Joon H. Kim, the Acting United States Attorney for the Southern District of New York, announced today that there is insufficient evidence to pursue federal criminal charges in connection with the fatal shooting of Mohamed Bah.  Mr. Bah was killed during an encounter with police officers from the New York City Police Department (“NYPD”) on September 25, 2012.  The Acting U.S. Attorney met today with Mr. Bah’s family and their counsel to inform them of this decision.

The New York County District Attorney’s Office investigated Mr. Bah’s fatal shooting, and on November 26, 2013, a Manhattan grand jury voted not to bring criminal charges against any officer involved in the shooting of Mr. Bah, finding that the use of deadly force was not unlawful.  Nevertheless, after following the progress of the civil litigation relating to Mr. Bah’s death, receiving documents from Mr. Bah’s family’s counsel in October 2015, and the unsealing of a ballistics report, this Office began to conduct an independent review into the death to determine whether a federal civil rights crime could be proven.

As Mr. Kim informed Mr. Bah’s family today, the only determination the Office made was whether a federal crime could be proven under the standard applicable to criminal cases, which is proof beyond a reasonable doubt.  The Office did not reach any conclusions on any other issue, nor did it evaluate the officers’ actions under any other standard.  The Office expresses no view regarding any claims made against any party under the standard applicable to civil cases, which is proof by a preponderance of the evidence.
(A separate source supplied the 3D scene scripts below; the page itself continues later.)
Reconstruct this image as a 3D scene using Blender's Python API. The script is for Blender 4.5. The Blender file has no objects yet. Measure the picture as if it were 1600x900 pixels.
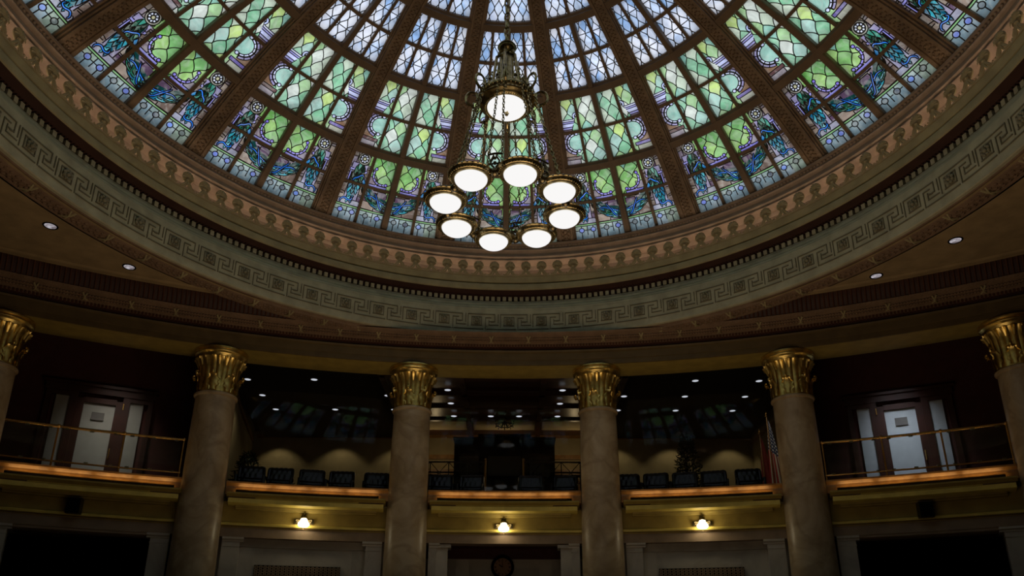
import bpy, math, random
import numpy as np
from math import sin, cos, pi, radians as R_
from mathutils import Vector, Matrix

random.seed(7)
S = 7.0                      # metres per rim radius
def Zh(h): return 1.6 + S * h
C0 = (-0.049, 7.897)         # axis of the dome
C1 = (-0.049, -2.31)         # axis of the colonnade
A0 = -0.0145
col = bpy.context.scene.collection

# ------------------------------------------------------------------ scene setup
sc = bpy.context.scene
sc.view_settings.view_transform = 'Standard'
sc.view_settings.look = 'None'
sc.view_settings.exposure = 0.0
sc.view_settings.gamma = 1.0
try:
    sc.cycles.use_denoising = True
    sc.cycles.max_bounces = 8
    sc.cycles.diffuse_bounces = 4
    sc.cycles.glossy_bounces = 3
    sc.cycles.transmission_bounces = 4
    sc.cycles.transparent_max_bounces = 8
    sc.cycles.sample_clamp_indirect = 4.0
    sc.cycles.caustics_reflective = False
    sc.cycles.caustics_refractive = False
except Exception:
    pass

w = bpy.data.worlds.new('sky'); sc.world = w; w.use_nodes = True
bg = w.node_tree.nodes['Background']
bg.inputs[0].default_value = (0.88, 0.93, 1.0, 1); bg.inputs[1].default_value = 1.28

cd = bpy.data.cameras.new('camera'); cam = bpy.data.objects.new('camera', cd); col.objects.link(cam)
cd.sensor_width = 36; cd.lens = 1173.6 / 1600 * 36; cd.shift_y = 155.3 / 1600
cd.clip_start = 0.1; cd.clip_end = 200
cam.matrix_world = Matrix.Translation((0, 0, 1.6)) @ Matrix.Rotation(pi/2 + .3468, 4, 'X') @ Matrix.Rotation(0.0032, 4, 'Z')
sc.camera = cam

# ------------------------------------------------------------------ colour, materials
def lin(c):
    return tuple((x/12.92 if x <= .04045 else ((x+.055)/1.055)**2.4) for x in c)
def rgb(r, g, b): return lin((r/255, g/255, b/255))

class NT:
    def __init__(s, name):
        s.m = bpy.data.materials.new(name); s.m.use_nodes = True
        s.t = s.m.node_tree; s.t.nodes.clear()
        s.out = s.n('ShaderNodeOutputMaterial')
    def n(s, typ, **kw):
        nd = s.t.nodes.new(typ)
        for k, v in kw.items():
            if k in nd.inputs.keys() if isinstance(k, str) else False: nd.inputs[k].default_value = v
            else: setattr(nd, k, v)
        return nd
    def l(s, a, b): s.t.links.new(a, b)

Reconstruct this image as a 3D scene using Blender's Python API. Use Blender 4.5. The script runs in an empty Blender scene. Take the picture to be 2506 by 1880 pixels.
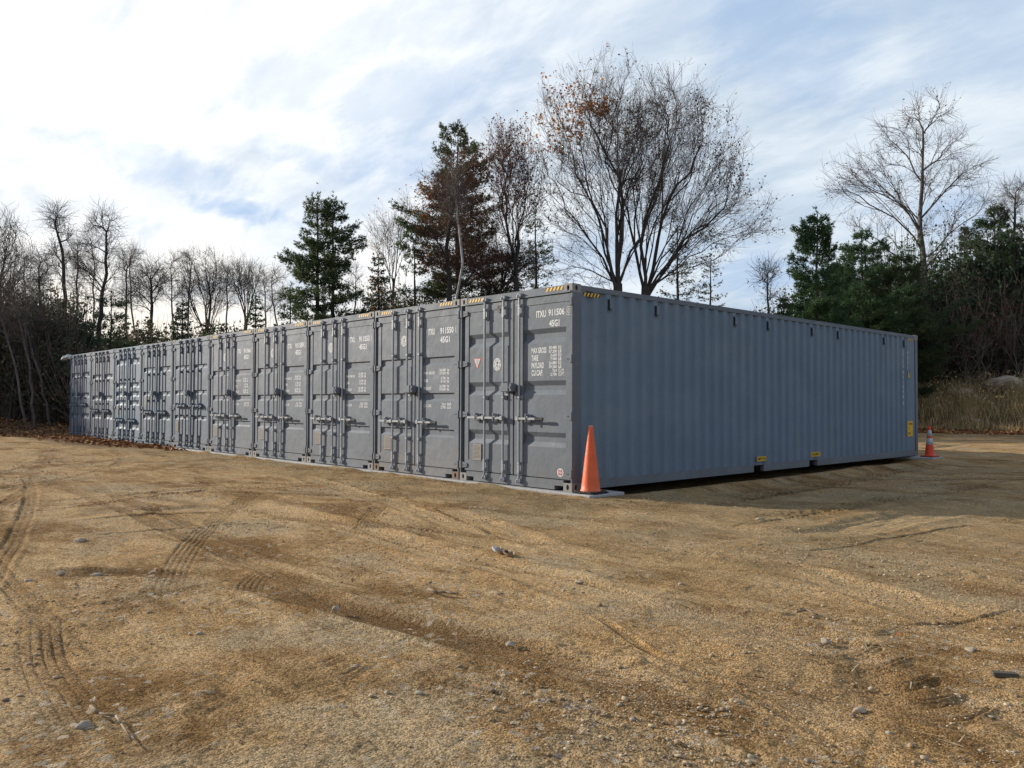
import bpy, math, random
import numpy as np
from mathutils import Matrix, Vector

sc = bpy.context.scene
COL = sc.collection
R = np.random.RandomState
rad = math.radians

# ------------------------------------------------------------------ camera
FPX, CX0, CY0 = 1984.14, 1253.0, 940.0
YAW, PITCH, ROLL = -0.8225247, 0.0236253, 0.0042448
CAM = np.array([7.64933, -8.23491, 1.22455])
FW = np.array([math.sin(YAW)*math.cos(PITCH), math.cos(YAW)*math.cos(PITCH), math.sin(PITCH)])
_r = np.cross(FW, [0, 0, 1]); _r /= np.linalg.norm(_r); _u = np.cross(_r, FW)
RT = _r*math.cos(ROLL) + _u*math.sin(ROLL)
UP = -_r*math.sin(ROLL) + _u*math.cos(ROLL)
cd = bpy.data.cameras.new("camera"); cam = bpy.data.objects.new("camera", cd); COL.objects.link(cam)
cd.sensor_width = 36; cd.lens = 36*FPX/2506; cd.clip_start = 0.05; cd.clip_end = 5000
M = Matrix.Identity(4)
for i in range(3):
    M[i][0] = RT[i]; M[i][1] = UP[i]; M[i][2] = -FW[i]; M[i][3] = CAM[i]
cam.matrix_world = M
sc.camera = cam

K = 2506/2211.0
def ray(u, v):                      # u, v in the survey's 2211-wide picture coordinates
    return FW + RT*(u*K-CX0)/FPX - UP*(v*K-CY0)/FPX
def at(u, v, depth):                # a surveyed point at a given distance in front of the camera
    return CAM + ray(u, v)*depth
def on_ground(u, v, z=-0.05):
    d = ray(u, v); return CAM + d*((z-CAM[2])/d[2])

# ------------------------------------------------------------------ light
SUN_AZ = math.atan2(-0.923, -0.385)          # compass-like angle from +Y towards +X
SUN_EL = rad(17.5)
sd = np.array([math.sin(SUN_AZ)*math.cos(SUN_EL), math.cos(SUN_AZ)*math.cos(SUN_EL), math.sin(SUN_EL)])
sl = bpy.data.lights.new("sun", 'SUN'); sl.energy = 4.6; sl.angle = rad(1.6); sl.color = (1.0, 0.92, 0.80)
so = bpy.data.objects.new("sun", sl); COL.objects.link(so)
so.rotation_euler = Vector((-sd[0], -sd[1], -sd[2])).to_track_quat('-Z', 'Y').to_euler()
so.location = (0, 0, 40)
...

After conducting a review of the evidence, including physical and documentary evidence, as well as grand jury and civil deposition testimony, this Office has determined that there is insufficient evidence to meet the high burden of proof required for a federal criminal civil rights prosecution.  To prove a violation of the federal criminal civil rights statute, prosecutors must establish, beyond a reasonable doubt, that a law enforcement officer willfully deprived an individual of a constitutional right, meaning that the officer acted with the deliberate and specific intent to do something the law forbids.  This is the highest standard of intent imposed by law, and is different from and higher than the intent standard under the relevant state statutes.  Neither accident, mistake, fear, negligence, nor bad judgment is sufficient to establish a federal criminal civil rights violation.

In reaching this determination, the Office considered, among other things, testimony from the only eye witnesses to the events (law enforcement officers) that Mr. Bah was holding a knife and lunged at the officers, the fact that vests worn by officers at the scene have slashes consistent with penetration by a knife, and the lack of video evidence of the incident.  The Office also considered the testimony of officers present that non-lethal force, including Tasers, was used before lethal force was deployed, and that shots were fired virtually simultaneously only after non-lethal force was used.  Finally, the Office considered the autopsy report prepared the day after the shooting and conducted an independent ballistics analysis.  After reviewing such evidence, the Office made the determination that it could not prove beyond a reasonable doubt that any officer willfully violated Mr. Bah’s constitutional rights.

Accordingly, this Office’s investigation into Mr. Bah’s death has been closed.

Mr. Kim expressed his deep sympathy to the family of Mr. Bah for their tragic loss.